Saturday 23 August 2014

(..... till I end my song)



                                    MOURNING BECOMES ELECTRA


           All the English girls admired the French girls for their chic and sense of style.  A pencil slim black skirt and tailored white blouse seemed ‘de rigueur’, but when we tried to emulate them we never achieved the same effect.  We were built on a larger scale than the small boned French girls, whose dress sense went back for generations.

         With an expatriation allowance, an allowance for my mother and a much higher salary than I had in London, we were now much better off.  I started buying my own clothes, rather than my mother making them for me, and I began to develop a sense of my own style and what suited me.

         One morning, as I was walking along the corridor, wearing a black and white pleated skirt, white blouse, Chanel style loosely woven black jacket, and a pair of sling back, open toed green sandals which had caught my fancy, I passed M. Woirin.

         “Le deuil sied å Electre” he murmured as he passed me.

         It was a moment or two before his words sank in.  “Mourning becomes Electra.”  He had paid me a compliment!  I smiled broadly to myself.

         I wanted above all to meet French people, they were very hard to get to know socially, so I joined a club which was ostensibly for foreigners to meet the French.  The nearest I got to this was a Rumanian girl called Arlette.  Her parents had emigrated to Paris and she had been born there.  She was about my age, and very friendly.  She was dark, with curly black hair, vivacious, exotic and dramatic.  Although brought up in France, she seemed never to have become fully integrated in French society.  We began to go out together.  We were very different, but we both needed a friend, someone to be with.

         Arlette was full of enthusiasms which came and went.  Her work, vaguely connected with the arts, was never very well paid and she knew all the cheap places to go to and where one could go for free.  She had lots of casual acquaintances and so in this way I began to meet people.  I remember one occasion when we were having a drink in a café with several others, probably on the Boulevard St Germain.  It was possible to sit for hours in the cafés.  Two women were giving us a psychological test:  we were given a piece of paper with various symbols which we were asked to complete.  One was just a dot, representing the self.  I added lines raying out from the dot and then drew a line round the rays, making a wheel.

         “Ah”, said one, “that means self development.  We haven’t seen that one for a long time,”  turning to the other woman.  I thought nothing of it, I had no idea what that might mean.   But I did not forget it.

         At one time Arlette was working in the Musée du Petit Palais, a fine arts museum just off the Champs Elysées.   She asked me if I would  record for her an English translation of La Fontaine’s famous fable of The Raven and the Fox.  This was to go into a machine in the museum, on which, at the touch of a button, one could hear a version of this fable in several different languages.  I did so, though I did not like the sound of my own voice, it made me think of the Queen, but I was tickled to think that my voice would be heard by people from all over the world.

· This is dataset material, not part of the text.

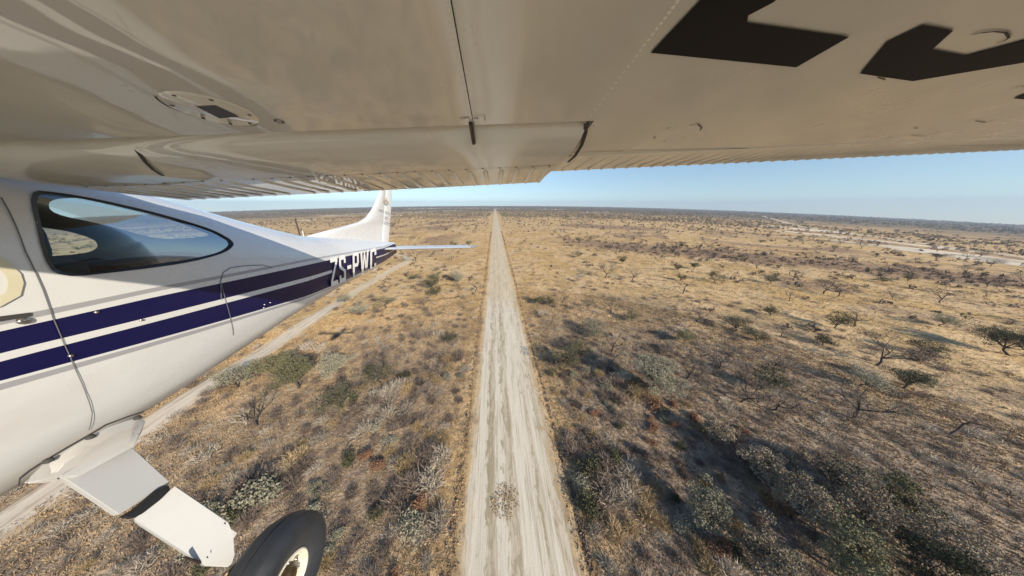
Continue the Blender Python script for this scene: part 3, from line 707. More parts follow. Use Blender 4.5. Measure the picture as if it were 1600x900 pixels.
M_RUSTY = plain('brown_hub', (0.16, 0.11, 0.06), 0.5, metal=0.6, var=0.5, scale=18)
M_DKROD = plain('dark_brown_rod', (0.05, 0.035, 0.03), 0.4, var=0.3)
M_PRINT = plain('grey_print', (0.10, 0.10, 0.12), 0.6)
M_GOLD = plain('gold_print', (0.45, 0.36, 0.24), 0.6)
M_PLATE = plain('brown_inspection_window', (0.03, 0.022, 0.02), 0.35)
def glass_mat():
    m = bpy.data.materials.new('tinted_glass'); m.use_nodes = True; nt = m.node_tree; nt.nodes.clear()
    t = N(nt, 'ShaderNodeBsdfTransparent'); t.inputs[0].default_value = (0.66, 0.80, 0.84, 1)
    g = N(nt, 'ShaderNodeBsdfGlossy'); g.inputs['Roughness'].default_value = 0.03; g.inputs[0].default_value = (0.9, 0.95, 1, 1)
    fr = N(nt, 'ShaderNodeFresnel'); fr.inputs['IOR'].default_value = 1.5
    mx = N(nt, 'ShaderNodeMixShader'); L(nt, mathn(nt, 'MULTIPLY', fr.outputs[0], 0.45), mx.inputs[0]); L(nt, t.outputs[0], mx.inputs[1]); L(nt, g.outputs[0], mx.inputs[2])
    out = N(nt, 'ShaderNodeOutputMaterial'); L(nt, mx.outputs[0], out.inputs[0]); return m
M_GLASS = glass_mat()

XC = -2.5
SY = [-2.9, -2.6, -1.6, -0.9, -0.3, 0.6, 1.2, 1.7, 2.3, 3.0, 4.0, 5.0, 5.75]
SW = [0.14, 0.38, 0.48, 0.54, 0.56, 0.57, 0.56, 0.515, 0.445, 0.36, 0.25, 0.135, 0.035]
ST = [-0.16, 0.0, 0.04, 0.34, 0.50, 0.40, 0.27, 0.10, -0.13, -0.36, -0.53, -0.72, -0.88]
SB = [-0.42, -0.72, -1.0, -1.12, -1.18, -1.225, -1.23, -1.205, -1.18, -1.185, -1.19, -1.18, -1.14]
def pl(xs, ys, x): return float(np.interp(x, xs, ys))
def smooth_pl(xs, ys, x):
    return (pl(xs, ys, x-0.18)+2*pl(xs, ys, x)+pl(xs, ys, x+0.18))/4
def sec(y, off=0.0):
    w = smooth_pl(SY, SW, y)-off; t = smooth_pl(SY, ST, y)-off; b = smooth_pl(SY, SB, y)+off
    n = 3.4 if y < 1.4 else max(2.3, 3.4-(y-1.4)*0.6)
    return w, t, b, n
def half_at(y, z, off=0.0):
    w, t, b, n = sec(y, off); zc = (t+b)/2-0.02; h = (t-zc) if z > zc else (zc-b); q = min(0.9999, abs(z-zc)/max(h, 1e-3))
    return w*(1-q**n)**(1/n)
def surf(y, z, side=1, off=0.0): return np.array([XC+side*half_at(y, z)+side*off, y, z])
def fus_px(px, py, off=0.0, side=1):
    X = XC+0.5*side; 
    for _ in range(30):
        p = onX(px, py, X); X = 0.6*X+0.4*(XC+side*half_at(p[1], p[2])) 
    p = onX(px, py, X); return p+np.array([side*off, 0, 0])
# stripe edges as heights along the fuselage
ROWS = [([0.9, 1.36, 2.62, 4.93], [-0.415, -0.445, -0.57, -0.825]), ([0.9, 1.36, 2.62, 4.93], [-0.440, -0.468, -0.592, -0.842]),
        ([0.89, 1.33, 2.59, 4.9], [-0.462, -0.495, -0.628, -0.860]), ([0.86, 2.53, 4.85], [-0.54, -0.752, -0.985]),
        ([0.85, 2.51, 4.85], [-0.57, -0.79, -1.005]), ([0.82, 2.44, 3.2, 4.76], [-0.64, -0.945, -1.035, -1.14]),
        ([0.82, 2.44, 3.2, 4.76], [-0.652, -0.957, -1.047, -1.147]), ([0.81, 2.43, 3.2, 4.76], [-0.675, -0.975, -1.064, -1.153])]
def row(k, y):
    xs, zs = ROWS[k]
    if y < xs[0]: return zs[0]+(xs[0]-y)*0.06
    if y > xs[-1]: return zs[-1]+(y-xs[-1])*(zs[-1]-zs[-2])/(xs[-1]-xs[-2])*0.4
    return pl(xs, zs, y)
NT, NB = 9, 7
def section_pts(y, off=0.0):
    """half section from the top centre down the port side to the bottom centre, rows following the stripe edges"""
    w, t, b, n = sec(y, off); zc = (t+b)/2-0.02; zs = [row(k, y) for k in range(8)]
    lo = b+0.012; hi = t-0.03; zs = [min(max(z, lo+0.004*(7-i)), hi-0.004*i) for i, z in enumerate(zs)]
    def ang(z): h = (t-zc) if z > zc else (zc-b); return math.asin(max(-0.9999, min(0.9999, (z-zc)/h)))
    def zz(a): s = math.sin(a); return zc+s*((t-zc) if s > 0 else (zc-b))
    A = [zz(math.pi/2+(ang(zs[0])-math.pi/2)*i/NT) for i in range(NT)]
    B = [zz(ang(zs[-1])+(-math.pi/2-ang(zs[-1]))*(i+1)/NB) for i in range(NB)]
    Z = A+zs+B; out = []
    for i, z in enumerate(Z):
        h = (t-zc) if z > zc else (zc-b); q = min(1.0, abs(z-zc)/h); u = 0.0 if i in (0, len(Z)-1) else w*(1-q**n)**(1/n)
        out.append((u, z))
    return out
def loft(ys, off=0.0, flip=False, mats=None):
    V = []; F = []; mi = []
    K = NT+8+NB; ring = 2*K-2
    for y in ys:
        s = section_pts(y, off)
        V += [(XC+u, y, z) for u, z in s]+[(XC-u, y, z) for u, z in s[-2:0:-1]]
    for i in range(len(ys)-1):
        navy_box = 3.02 < (ys[i]+ys[i+1])/2 < 4.45
        for k in range(ring):
            a = i*ring+k; b = i*ring+(k+1) % ring; f = (a, a+ring, b+ring, b); kk = k if k < K-1 else ring-1-k
            F.append(f if flip else f[::-1]); j = kk-NT
            mi.append(0 if mats is None else {0: 1, 2: 2, 3: 2 if navy_box else 0, 4: 2, 6: 1}.get(j, 0))
    c0 = list(range(ring)); c1 = [(len(ys)-1)*ring+k for k in range(ring)]
    F.append(tuple(c0 if flip else c0[::-1])); F.append(tuple(c1[::-1] if flip else c1)); mi += [0, 0]
    return V, F, mi
ys = sorted(set([round(v, 3) for v in np.concatenate([np.arange(-2.9, 5.76, 0.12), [5.75]])]))
V1, F1, m1 = loft(ys, 0, False, True)
ysi = [round(v, 3) for v in np.arange(-1.0, 2.45, 0.15)]
V2, F2, _ = loft(ysi, 0.03, True)
fus = part('fuselage', V1+V2, F1+[tuple(i+len(V1) for i in f) for f in F2], [M_WHITE, M_GREY, M_NAVY, M_LINING])
for i, p in enumerate(fus.data.polygons): p.material_index = m1[i] if i < len(F1) else 3
bm = bmesh.new(); bm.from_mesh(fus.data)
f0 = max(bm.faces, key=lambda f: f.calc_center_median().x)
print('outer normal x', f0.normal.x); flipall = f0.normal.x < 0
if flipall: bmesh.ops.reverse_faces(bm, faces=bm.faces)
bm.to_mesh(fus.data); bm.free()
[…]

         Another time I was having a coffee with Arlette in the Pub Renault on the Champs Elysées, a very French version of an English pub, with two of her male acquaintances.  One of them was a palm reader and he offered to read our palms.  This was always an interesting diversion.  He looked at my hand and said: 

         “You are either a genius or you are mad.”

         “How can you tell?”

         “Because your head line is criss-crossed with tiny lines, denoting intense
mental activity.”

         This certainly gave me food for thought, and often, later on, I did wonder if I could be mad.

         My mother and I explored the area where we lived.  From our flat we were soon on the Champs Elysees.  From there we would walk down to the Place de la Concorde, cross its huge expanse and go into the Tuileries Gardens, formally laid out with gravel paths and classic flower beds.  We visited the Orangerie to the left of the gardens, where paintings by the French artist Monet were displayed.  Done in later life when his eyesight was going, these four huge paintings of  the water liles in his gardens were shown, one on each wall, a blaze of colour and light.

         Running alongside the Tuileries Gardens was the rue de Rivoli, with plenty of smart little shops where my mother and I loved to window shop.  There was an English bookshop, WH Smith, with a tearoom on the first floor, which was very popular with the French.  We often went there and had toasted teacakes, but the tea was always disappointing, much too weak.  The French never could make tea.

         After six months living in the flat, we were finding it very uncomfortable.  All the dishes were washed up in the bathroom and I would often go to bed with piles of upturned dishes in the bath.  My mother was finding the flights of stairs difficult, especially with bags of shopping.  We started looking for another place to live, and found a ground floor flat not very far from the Arc de Triomphe, again very central.  It consisted of one large room with a kitchen and bathroom.  Its only disadvantage was that it was dark and rather gloomy.